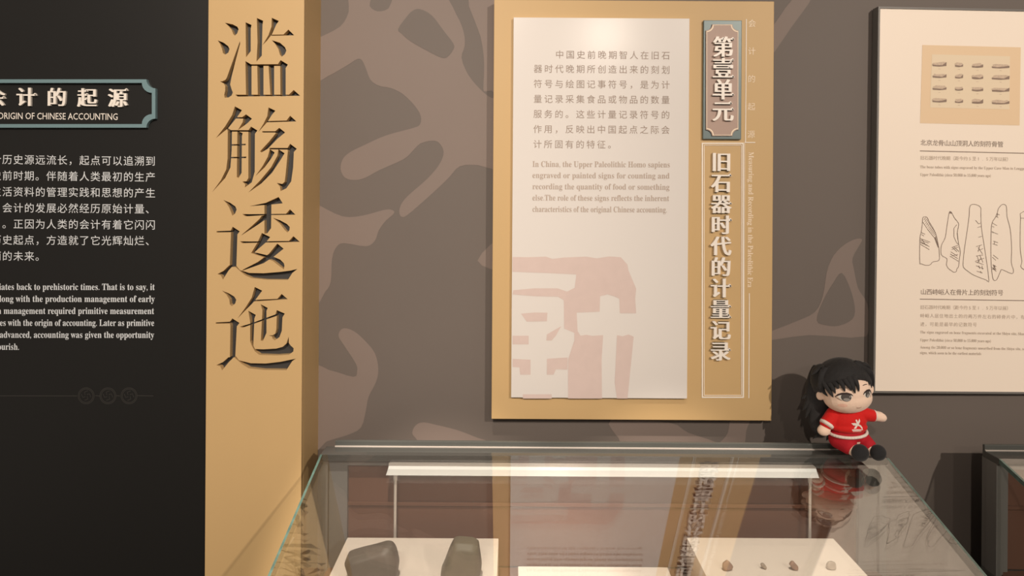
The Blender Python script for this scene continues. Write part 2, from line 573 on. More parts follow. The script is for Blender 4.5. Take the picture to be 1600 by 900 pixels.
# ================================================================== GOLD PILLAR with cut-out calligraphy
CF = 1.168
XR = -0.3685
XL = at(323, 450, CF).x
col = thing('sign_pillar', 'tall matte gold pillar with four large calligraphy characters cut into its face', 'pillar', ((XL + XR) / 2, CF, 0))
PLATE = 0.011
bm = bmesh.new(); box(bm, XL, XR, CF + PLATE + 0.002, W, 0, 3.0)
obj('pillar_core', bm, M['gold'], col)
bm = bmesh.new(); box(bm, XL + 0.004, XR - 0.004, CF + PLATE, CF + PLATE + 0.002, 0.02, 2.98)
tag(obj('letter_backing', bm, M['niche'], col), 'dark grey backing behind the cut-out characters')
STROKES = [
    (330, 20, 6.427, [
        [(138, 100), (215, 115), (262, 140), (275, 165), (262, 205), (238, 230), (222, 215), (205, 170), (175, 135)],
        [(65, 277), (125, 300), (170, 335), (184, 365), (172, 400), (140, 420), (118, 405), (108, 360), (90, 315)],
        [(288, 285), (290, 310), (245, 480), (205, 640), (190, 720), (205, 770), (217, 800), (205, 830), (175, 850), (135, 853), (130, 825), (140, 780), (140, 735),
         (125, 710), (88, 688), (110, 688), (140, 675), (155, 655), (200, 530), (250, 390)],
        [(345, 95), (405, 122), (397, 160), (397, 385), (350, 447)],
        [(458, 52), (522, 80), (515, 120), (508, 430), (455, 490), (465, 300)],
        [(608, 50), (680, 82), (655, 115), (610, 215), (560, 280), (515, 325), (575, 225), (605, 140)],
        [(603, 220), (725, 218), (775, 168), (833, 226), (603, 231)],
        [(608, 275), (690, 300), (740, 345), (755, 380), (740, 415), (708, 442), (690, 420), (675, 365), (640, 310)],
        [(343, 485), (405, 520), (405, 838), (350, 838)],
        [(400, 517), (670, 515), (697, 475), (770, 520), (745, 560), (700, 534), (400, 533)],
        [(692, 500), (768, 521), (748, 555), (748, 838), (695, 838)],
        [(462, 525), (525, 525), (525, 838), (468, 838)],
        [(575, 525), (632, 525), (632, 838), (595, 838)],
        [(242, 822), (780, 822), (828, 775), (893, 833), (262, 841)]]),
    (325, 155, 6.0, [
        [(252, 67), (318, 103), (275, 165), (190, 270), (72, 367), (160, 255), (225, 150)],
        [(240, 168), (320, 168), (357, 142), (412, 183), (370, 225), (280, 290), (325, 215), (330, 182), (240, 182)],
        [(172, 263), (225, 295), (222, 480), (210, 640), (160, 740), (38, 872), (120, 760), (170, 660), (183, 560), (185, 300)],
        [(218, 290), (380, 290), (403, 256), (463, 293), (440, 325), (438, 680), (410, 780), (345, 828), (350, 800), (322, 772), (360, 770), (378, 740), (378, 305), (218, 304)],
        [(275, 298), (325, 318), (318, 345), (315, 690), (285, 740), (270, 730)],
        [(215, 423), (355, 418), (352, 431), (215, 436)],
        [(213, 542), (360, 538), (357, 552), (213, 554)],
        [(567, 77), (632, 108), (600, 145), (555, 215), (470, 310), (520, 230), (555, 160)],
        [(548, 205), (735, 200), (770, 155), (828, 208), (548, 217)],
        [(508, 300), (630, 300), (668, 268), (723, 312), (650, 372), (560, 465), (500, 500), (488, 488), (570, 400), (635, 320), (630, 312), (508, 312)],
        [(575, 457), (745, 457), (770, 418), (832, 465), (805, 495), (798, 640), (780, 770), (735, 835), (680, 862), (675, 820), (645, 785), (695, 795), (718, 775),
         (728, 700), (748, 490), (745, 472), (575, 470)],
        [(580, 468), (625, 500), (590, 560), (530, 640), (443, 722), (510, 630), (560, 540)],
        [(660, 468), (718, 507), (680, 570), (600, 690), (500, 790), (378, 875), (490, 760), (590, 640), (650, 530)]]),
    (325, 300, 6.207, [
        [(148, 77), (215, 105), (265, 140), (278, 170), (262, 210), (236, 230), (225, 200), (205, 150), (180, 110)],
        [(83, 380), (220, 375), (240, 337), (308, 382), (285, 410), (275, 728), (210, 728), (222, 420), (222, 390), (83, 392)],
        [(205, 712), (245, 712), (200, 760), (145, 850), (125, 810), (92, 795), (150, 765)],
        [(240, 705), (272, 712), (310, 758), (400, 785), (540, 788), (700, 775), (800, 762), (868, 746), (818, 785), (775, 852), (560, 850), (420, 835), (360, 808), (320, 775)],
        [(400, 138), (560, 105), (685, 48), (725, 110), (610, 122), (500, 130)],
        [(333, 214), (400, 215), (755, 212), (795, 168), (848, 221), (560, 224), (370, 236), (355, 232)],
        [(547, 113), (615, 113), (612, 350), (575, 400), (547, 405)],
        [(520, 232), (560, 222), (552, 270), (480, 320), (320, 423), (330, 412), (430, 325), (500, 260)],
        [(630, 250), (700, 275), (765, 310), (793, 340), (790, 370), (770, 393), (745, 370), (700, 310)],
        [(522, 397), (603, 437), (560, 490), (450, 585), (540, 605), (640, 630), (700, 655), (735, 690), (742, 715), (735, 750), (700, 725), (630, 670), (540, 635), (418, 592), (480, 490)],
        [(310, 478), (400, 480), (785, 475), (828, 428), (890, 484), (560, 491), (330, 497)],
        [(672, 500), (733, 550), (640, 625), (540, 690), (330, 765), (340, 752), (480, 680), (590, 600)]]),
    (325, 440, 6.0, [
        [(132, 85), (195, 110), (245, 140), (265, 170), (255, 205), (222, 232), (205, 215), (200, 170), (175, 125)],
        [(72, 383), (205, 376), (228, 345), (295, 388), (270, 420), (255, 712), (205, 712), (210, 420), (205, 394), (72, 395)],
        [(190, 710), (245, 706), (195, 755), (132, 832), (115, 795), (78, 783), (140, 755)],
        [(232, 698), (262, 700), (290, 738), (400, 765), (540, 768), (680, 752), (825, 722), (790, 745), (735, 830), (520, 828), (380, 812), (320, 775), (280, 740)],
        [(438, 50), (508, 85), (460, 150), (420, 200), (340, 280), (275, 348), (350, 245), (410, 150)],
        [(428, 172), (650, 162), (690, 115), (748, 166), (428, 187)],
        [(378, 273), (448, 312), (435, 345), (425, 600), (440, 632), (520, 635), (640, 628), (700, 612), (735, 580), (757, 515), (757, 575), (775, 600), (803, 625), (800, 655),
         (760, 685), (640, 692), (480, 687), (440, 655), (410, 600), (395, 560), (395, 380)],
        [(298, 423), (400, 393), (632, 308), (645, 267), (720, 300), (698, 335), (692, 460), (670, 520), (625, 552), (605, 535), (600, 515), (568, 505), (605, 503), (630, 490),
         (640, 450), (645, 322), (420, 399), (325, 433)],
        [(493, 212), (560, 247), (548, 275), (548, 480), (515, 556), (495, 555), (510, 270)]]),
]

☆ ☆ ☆

# Task goal
Return each line of the data, keeping its wording exact and omitting pictures.

# Reply
The Blender Python script for this scene continues. Write part 2, from line 573 on. More parts follow. The script is for Blender 4.5. Take the picture to be 1600 by 900 pixels.
# ================================================================== GOLD PILLAR with cut-out calligraphy
CF = 1.168
XR = -0.3685
XL = at(323, 450, CF).x
col = thing('sign_pillar', 'tall matte gold pillar with four large calligraphy characters cut into its face', 'pillar', ((XL + XR) / 2, CF, 0))
PLATE = 0.011
bm = bmesh.new(); box(bm, XL, XR, CF + PLATE + 0.002, W, 0, 3.0)
obj('pillar_core', bm, M['gold'], col)
bm = bmesh.new(); box(bm, XL + 0.004, XR - 0.004, CF + PLATE, CF + PLATE + 0.002, 0.02, 2.98)
tag(obj('letter_backing', bm, M['niche'], col), 'dark grey backing behind the cut-out characters')
STROKES = [
    (330, 20, 6.427, [
        [(138, 100), (215, 115), (262, 140), (275, 165), (262, 205), (238, 230), (222, 215), (205, 170), (175, 135)],
        [(65, 277), (125, 300), (170, 335), (184, 365), (172, 400), (140, 420), (118, 405), (108, 360), (90, 315)],
        [(288, 285), (290, 310), (245, 480), (205, 640), (190, 720), (205, 770), (217, 800), (205, 830), (175, 850), (135, 853), (130, 825), (140, 780), (140, 735),
         (125, 710), (88, 688), (110, 688), (140, 675), (155, 655), (200, 530), (250, 390)],
        [(345, 95), (405, 122), (397, 160), (397, 385), (350, 447)],
        [(458, 52), (522, 80), (515, 120), (508, 430), (455, 490), (465, 300)],
        [(608, 50), (680, 82), (655, 115), (610, 215), (560, 280), (515, 325), (575, 225), (605, 140)],
        [(603, 220), (725, 218), (775, 168), (833, 226), (603, 231)],
        [(608, 275), (690, 300), (740, 345), (755, 380), (740, 415), (708, 442), (690, 420), (675, 365), (640, 310)],
        [(343, 485), (405, 520), (405, 838), (350, 838)],
        [(400, 517), (670, 515), (697, 475), (770, 520), (745, 560), (700, 534), (400, 533)],
        [(692, 500), (768, 521), (748, 555), (748, 838), (695, 838)],
        [(462, 525), (525, 525), (525, 838), (468, 838)],
        [(575, 525), (632, 525), (632, 838), (595, 838)],
        [(242, 822), (780, 822), (828, 775), (893, 833), (262, 841)]]),
    (325, 155, 6.0, [
        [(252, 67), (318, 103), (275, 165), (190, 270), (72, 367), (160, 255), (225, 150)],
        [(240, 168), (320, 168), (357, 142), (412, 183), (370, 225), (280, 290), (325, 215), (330, 182), (240, 182)],
        [(172, 263), (225, 295), (222, 480), (210, 640), (160, 740), (38, 872), (120, 760), (170, 660), (183, 560), (185, 300)],
        [(218, 290), (380, 290), (403, 256), (463, 293), (440, 325), (438, 680), (410, 780), (345, 828), (350, 800), (322, 772), (360, 770), (378, 740), (378, 305), (218, 304)],
        [(275, 298), (325, 318), (318, 345), (315, 690), (285, 740), (270, 730)],
        [(215, 423), (355, 418), (352, 431), (215, 436)],
        [(213, 542), (360, 538), (357, 552), (213, 554)],
        [(567, 77), (632, 108), (600, 145), (555, 215), (470, 310), (520, 230), (555, 160)],
        [(548, 205), (735, 200), (770, 155), (828, 208), (548, 217)],
        [(508, 300), (630, 300), (668, 268), (723, 312), (650, 372), (560, 465), (500, 500), (488, 488), (570, 400), (635, 320), (630, 312), (508, 312)],
        [(575, 457), (745, 457), (770, 418), (832, 465), (805, 495), (798, 640), (780, 770), (735, 835), (680, 862), (675, 820), (645, 785), (695, 795), (718, 775),
         (728, 700), (748, 490), (745, 472), (575, 470)],
        [(580, 468), (625, 500), (590, 560), (530, 640), (443, 722), (510, 630), (560, 540)],
        [(660, 468), (718, 507), (680, 570), (600, 690), (500, 790), (378, 875), (490, 760), (590, 640), (650, 530)]]),
    (325, 300, 6.207, [
        [(148, 77), (215, 105), (265, 140), (278, 170), (262, 210), (236, 230), (225, 200), (205, 150), (180, 110)],
        [(83, 380), (220, 375), (240, 337), (308, 382), (285, 410), (275, 728), (210, 728), (222, 420), (222, 390), (83, 392)],
        [(205, 712), (245, 712), (200, 760), (145, 850), (125, 810), (92, 795), (150, 765)],
        [(240, 705), (272, 712), (310, 758), (400, 785), (540, 788), (700, 775), (800, 762), (868, 746), (818, 785), (775, 852), (560, 850), (420, 835), (360, 808), (320, 775)],
        [(400, 138), (560, 105), (685, 48), (725, 110), (610, 122), (500, 130)],
        [(333, 214), (400, 215), (755, 212), (795, 168), (848, 221), (560, 224), (370, 236), (355, 232)],
        [(547, 113), (615, 113), (612, 350), (575, 400), (547, 405)],
        [(520, 232), (560, 222), (552, 270), (480, 320), (320, 423), (330, 412), (430, 325), (500, 260)],
        [(630, 250), (700, 275), (765, 310), (793, 340), (790, 370), (770, 393), (745, 370), (700, 310)],
        [(522, 397), (603, 437), (560, 490), (450, 585), (540, 605), (640, 630), (700, 655), (735, 690), (742, 715), (735, 750), (700, 725), (630, 670), (540, 635), (418, 592), (480, 490)],
        [(310, 478), (400, 480), (785, 475), (828, 428), (890, 484), (560, 491), (330, 497)],
        [(672, 500), (733, 550), (640, 625), (540, 690), (330, 765), (340, 752), (480, 680), (590, 600)]]),
    (325, 440, 6.0, [
        [(132, 85), (195, 110), (245, 140), (265, 170), (255, 205), (222, 232), (205, 215), (200, 170), (175, 125)],
        [(72, 383), (205, 376), (228, 345), (295, 388), (270, 420), (255, 712), (205, 712), (210, 420), (205, 394), (72, 395)],
        [(190, 710), (245, 706), (195, 755), (132, 832), (115, 795), (78, 783), (140, 755)],
        [(232, 698), (262, 700), (290, 738), (400, 765), (540, 768), (680, 752), (825, 722), (790, 745), (735, 830), (520, 828), (380, 812), (320, 775), (280, 740)],
        [(438, 50), (508, 85), (460, 150), (420, 200), (340, 280), (275, 348), (350, 245), (410, 150)],
        [(428, 172), (650, 162), (690, 115), (748, 166), (428, 187)],
        [(378, 273), (448, 312), (435, 345), (425, 600), (440, 632), (520, 635), (640, 628), (700, 612), (735, 580), (757, 515), (757, 575), (775, 600), (803, 625), (800, 655),
         (760, 685), (640, 692), (480, 687), (440, 655), (410, 600), (395, 560), (395, 380)],
        [(298, 423), (400, 393), (632, 308), (645, 267), (720, 300), (698, 335), (692, 460), (670, 520), (625, 552), (605, 535), (600, 515), (568, 505), (605, 503), (630, 490),
         (640, 450), (645, 322), (420, 399), (325, 433)],
        [(493, 212), (560, 247), (548, 275), (548, 480), (515, 556), (495, 555), (510, 270)]]),
]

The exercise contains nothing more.